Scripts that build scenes
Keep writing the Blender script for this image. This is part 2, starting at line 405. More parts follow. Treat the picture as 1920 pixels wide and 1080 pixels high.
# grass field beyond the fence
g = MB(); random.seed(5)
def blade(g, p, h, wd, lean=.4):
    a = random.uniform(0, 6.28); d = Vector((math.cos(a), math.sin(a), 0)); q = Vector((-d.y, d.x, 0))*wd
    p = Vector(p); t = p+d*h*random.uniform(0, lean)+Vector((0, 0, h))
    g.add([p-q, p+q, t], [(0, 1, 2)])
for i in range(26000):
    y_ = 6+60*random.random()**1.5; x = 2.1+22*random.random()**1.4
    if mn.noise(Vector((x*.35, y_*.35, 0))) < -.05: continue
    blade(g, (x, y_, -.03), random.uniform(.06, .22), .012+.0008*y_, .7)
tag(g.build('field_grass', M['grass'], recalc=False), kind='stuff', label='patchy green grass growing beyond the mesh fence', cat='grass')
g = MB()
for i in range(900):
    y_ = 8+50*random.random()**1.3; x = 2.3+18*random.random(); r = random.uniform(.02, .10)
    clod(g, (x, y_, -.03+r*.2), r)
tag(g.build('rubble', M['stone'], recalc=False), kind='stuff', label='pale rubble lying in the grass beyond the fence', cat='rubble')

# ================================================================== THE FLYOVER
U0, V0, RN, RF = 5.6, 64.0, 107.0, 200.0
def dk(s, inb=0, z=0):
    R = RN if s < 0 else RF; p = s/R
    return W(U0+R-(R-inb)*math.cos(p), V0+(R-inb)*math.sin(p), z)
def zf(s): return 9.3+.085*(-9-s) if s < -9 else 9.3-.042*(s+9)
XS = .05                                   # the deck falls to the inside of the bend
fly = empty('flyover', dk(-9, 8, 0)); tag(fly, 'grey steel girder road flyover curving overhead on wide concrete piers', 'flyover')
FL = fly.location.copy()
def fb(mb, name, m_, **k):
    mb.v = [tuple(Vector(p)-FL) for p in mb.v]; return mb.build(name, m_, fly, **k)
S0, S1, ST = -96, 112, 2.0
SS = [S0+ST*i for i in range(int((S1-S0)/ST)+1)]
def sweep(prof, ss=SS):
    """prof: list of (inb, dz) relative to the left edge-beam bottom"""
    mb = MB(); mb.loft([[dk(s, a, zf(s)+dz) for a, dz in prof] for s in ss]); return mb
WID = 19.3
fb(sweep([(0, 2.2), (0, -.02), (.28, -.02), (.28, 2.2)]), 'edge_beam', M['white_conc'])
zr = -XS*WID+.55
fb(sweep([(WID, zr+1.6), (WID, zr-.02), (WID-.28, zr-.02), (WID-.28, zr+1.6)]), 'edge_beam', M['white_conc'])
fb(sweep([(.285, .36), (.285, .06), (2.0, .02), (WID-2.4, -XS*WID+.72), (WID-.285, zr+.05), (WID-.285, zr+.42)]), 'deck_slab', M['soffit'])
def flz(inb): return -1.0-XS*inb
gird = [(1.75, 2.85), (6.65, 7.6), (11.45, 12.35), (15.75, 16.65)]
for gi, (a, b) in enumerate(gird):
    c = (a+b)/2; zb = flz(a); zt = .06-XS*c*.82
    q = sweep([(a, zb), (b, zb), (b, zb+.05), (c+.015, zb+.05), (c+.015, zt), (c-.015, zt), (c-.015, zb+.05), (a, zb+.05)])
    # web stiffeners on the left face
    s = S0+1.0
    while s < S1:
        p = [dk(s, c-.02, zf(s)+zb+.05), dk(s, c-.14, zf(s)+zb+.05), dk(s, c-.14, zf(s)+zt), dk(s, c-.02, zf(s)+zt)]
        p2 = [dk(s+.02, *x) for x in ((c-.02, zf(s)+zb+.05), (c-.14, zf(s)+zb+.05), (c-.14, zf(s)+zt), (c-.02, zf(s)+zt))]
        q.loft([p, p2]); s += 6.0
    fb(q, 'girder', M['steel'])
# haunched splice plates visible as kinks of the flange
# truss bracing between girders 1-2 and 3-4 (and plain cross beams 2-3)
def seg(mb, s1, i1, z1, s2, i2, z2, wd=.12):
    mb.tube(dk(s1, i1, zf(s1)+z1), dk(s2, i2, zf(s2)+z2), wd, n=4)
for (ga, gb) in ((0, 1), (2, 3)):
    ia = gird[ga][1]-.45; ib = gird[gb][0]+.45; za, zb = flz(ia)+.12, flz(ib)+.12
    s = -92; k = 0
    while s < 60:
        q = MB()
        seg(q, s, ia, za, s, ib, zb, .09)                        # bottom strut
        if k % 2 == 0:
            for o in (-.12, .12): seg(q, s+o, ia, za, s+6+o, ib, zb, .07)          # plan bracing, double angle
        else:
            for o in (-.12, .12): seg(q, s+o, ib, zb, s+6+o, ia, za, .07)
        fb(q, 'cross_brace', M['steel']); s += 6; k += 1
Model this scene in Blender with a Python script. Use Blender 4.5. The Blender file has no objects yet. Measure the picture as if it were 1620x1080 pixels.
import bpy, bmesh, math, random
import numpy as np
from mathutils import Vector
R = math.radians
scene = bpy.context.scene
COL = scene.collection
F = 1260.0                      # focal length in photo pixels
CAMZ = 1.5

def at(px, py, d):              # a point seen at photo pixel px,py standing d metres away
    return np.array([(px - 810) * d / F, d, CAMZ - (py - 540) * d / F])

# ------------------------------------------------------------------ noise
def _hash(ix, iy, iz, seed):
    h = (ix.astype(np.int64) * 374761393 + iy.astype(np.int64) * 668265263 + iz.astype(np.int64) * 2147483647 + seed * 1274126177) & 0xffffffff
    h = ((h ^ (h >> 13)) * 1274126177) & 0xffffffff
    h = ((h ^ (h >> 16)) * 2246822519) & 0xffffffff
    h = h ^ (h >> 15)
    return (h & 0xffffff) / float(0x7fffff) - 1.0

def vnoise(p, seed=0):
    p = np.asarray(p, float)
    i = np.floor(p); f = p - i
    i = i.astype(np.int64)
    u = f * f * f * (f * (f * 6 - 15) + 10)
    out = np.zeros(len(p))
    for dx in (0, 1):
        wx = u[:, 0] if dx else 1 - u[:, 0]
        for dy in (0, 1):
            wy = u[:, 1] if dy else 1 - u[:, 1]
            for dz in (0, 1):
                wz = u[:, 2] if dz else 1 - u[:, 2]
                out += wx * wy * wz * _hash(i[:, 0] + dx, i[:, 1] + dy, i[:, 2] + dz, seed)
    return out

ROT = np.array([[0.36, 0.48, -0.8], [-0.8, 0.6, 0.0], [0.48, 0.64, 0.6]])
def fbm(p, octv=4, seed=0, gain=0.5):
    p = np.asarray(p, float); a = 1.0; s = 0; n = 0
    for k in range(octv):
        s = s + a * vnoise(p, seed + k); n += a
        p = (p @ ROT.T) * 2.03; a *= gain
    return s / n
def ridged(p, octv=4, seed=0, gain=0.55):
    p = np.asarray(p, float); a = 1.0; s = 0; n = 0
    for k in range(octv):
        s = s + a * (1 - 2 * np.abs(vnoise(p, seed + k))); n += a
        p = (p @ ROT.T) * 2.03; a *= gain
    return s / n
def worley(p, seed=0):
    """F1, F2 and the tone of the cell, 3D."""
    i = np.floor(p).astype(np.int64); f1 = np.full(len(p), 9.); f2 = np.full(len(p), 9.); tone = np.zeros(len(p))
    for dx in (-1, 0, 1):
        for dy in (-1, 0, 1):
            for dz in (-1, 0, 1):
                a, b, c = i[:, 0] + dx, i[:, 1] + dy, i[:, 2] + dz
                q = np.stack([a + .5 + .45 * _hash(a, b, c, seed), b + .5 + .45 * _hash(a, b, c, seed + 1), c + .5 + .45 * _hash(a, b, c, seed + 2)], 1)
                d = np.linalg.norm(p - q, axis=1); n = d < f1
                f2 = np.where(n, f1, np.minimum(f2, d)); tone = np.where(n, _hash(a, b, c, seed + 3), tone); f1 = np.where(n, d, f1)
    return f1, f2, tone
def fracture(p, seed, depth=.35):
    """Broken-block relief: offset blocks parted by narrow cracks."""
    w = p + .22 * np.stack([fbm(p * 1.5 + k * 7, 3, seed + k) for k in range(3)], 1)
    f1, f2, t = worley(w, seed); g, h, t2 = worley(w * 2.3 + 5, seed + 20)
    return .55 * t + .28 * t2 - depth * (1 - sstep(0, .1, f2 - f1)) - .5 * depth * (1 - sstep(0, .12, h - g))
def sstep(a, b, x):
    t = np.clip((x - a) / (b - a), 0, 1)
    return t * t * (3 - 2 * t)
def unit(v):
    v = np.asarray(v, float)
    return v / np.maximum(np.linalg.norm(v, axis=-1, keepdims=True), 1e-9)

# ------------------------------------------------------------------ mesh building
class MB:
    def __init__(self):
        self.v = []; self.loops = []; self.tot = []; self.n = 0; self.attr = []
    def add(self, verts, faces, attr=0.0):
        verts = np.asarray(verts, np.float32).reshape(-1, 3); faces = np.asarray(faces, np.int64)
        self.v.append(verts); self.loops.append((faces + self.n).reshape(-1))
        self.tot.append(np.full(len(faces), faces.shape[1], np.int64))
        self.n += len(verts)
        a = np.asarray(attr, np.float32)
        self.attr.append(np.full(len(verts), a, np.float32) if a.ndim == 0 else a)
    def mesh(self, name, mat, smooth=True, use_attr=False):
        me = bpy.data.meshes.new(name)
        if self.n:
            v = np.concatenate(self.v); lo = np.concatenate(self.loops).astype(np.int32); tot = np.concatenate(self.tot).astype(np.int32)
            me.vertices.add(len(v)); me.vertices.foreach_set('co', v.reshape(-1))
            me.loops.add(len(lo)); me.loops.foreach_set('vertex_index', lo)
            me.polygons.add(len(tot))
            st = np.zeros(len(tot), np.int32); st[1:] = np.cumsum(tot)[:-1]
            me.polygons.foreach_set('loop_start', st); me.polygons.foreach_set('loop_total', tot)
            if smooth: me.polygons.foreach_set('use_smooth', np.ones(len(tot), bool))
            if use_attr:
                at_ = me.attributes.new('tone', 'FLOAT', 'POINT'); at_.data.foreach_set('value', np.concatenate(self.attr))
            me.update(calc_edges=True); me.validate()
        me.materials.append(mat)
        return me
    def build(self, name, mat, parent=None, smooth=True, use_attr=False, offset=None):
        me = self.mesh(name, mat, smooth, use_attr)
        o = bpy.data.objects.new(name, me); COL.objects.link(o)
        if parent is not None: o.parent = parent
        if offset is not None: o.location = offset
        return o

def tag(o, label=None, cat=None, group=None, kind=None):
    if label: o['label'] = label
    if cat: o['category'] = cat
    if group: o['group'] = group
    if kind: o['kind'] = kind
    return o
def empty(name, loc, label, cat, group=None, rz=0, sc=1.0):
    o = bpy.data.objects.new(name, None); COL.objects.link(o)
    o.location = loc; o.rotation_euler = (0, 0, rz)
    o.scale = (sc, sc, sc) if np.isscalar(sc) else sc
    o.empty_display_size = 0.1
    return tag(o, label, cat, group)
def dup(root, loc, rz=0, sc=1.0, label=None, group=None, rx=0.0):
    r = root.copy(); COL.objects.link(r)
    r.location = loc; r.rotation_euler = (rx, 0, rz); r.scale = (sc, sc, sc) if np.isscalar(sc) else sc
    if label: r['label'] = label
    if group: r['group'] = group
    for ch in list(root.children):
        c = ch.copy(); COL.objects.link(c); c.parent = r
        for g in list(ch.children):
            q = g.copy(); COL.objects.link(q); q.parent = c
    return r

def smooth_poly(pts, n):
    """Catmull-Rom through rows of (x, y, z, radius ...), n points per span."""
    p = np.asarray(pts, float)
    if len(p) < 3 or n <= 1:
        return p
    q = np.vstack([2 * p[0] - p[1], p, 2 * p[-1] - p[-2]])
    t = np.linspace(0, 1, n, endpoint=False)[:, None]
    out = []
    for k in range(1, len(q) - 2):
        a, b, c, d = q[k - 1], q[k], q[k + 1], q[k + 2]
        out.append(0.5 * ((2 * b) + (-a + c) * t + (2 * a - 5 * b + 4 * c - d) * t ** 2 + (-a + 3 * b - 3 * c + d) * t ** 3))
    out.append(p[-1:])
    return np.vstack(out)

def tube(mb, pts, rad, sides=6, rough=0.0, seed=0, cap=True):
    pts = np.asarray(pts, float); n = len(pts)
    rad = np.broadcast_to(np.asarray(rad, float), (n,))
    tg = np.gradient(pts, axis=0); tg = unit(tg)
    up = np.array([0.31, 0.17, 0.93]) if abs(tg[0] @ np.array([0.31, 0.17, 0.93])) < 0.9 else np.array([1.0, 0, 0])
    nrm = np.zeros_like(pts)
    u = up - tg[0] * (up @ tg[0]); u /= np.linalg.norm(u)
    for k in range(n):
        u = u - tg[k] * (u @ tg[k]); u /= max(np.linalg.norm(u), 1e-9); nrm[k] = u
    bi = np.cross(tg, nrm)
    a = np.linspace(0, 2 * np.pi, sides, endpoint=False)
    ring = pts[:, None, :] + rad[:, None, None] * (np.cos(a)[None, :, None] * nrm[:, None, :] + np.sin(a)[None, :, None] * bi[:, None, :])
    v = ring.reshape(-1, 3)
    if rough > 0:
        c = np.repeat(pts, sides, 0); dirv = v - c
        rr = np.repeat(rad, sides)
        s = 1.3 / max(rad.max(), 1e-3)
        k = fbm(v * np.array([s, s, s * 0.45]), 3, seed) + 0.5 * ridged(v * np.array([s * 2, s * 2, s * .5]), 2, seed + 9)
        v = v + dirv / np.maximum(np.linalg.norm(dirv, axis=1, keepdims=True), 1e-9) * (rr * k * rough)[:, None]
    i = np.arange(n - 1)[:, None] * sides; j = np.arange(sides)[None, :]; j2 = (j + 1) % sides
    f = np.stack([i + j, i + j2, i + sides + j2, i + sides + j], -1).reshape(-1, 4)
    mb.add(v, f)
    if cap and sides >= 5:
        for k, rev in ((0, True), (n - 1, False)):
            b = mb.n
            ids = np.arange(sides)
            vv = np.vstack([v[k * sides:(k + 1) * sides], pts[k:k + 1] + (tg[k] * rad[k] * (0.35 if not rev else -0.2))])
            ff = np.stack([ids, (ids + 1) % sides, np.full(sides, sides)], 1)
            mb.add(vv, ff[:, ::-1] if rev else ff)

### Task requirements
Output nothing except the lines from the line with "Model this scene" through the line with "return np.array([(px - 810)", copied exactly, end lines included.

### Exercise solution
Model this scene in Blender with a Python script. Use Blender 4.5. The Blender file has no objects yet. Measure the picture as if it were 1620x1080 pixels.
import bpy, bmesh, math, random
import numpy as np
from mathutils import Vector
R = math.radians
scene = bpy.context.scene
COL = scene.collection
F = 1260.0                      # focal length in photo pixels
CAMZ = 1.5

def at(px, py, d):              # a point seen at photo pixel px,py standing d metres away
    return np.array([(px - 810) * d / F, d, CAMZ - (py - 540) * d / F])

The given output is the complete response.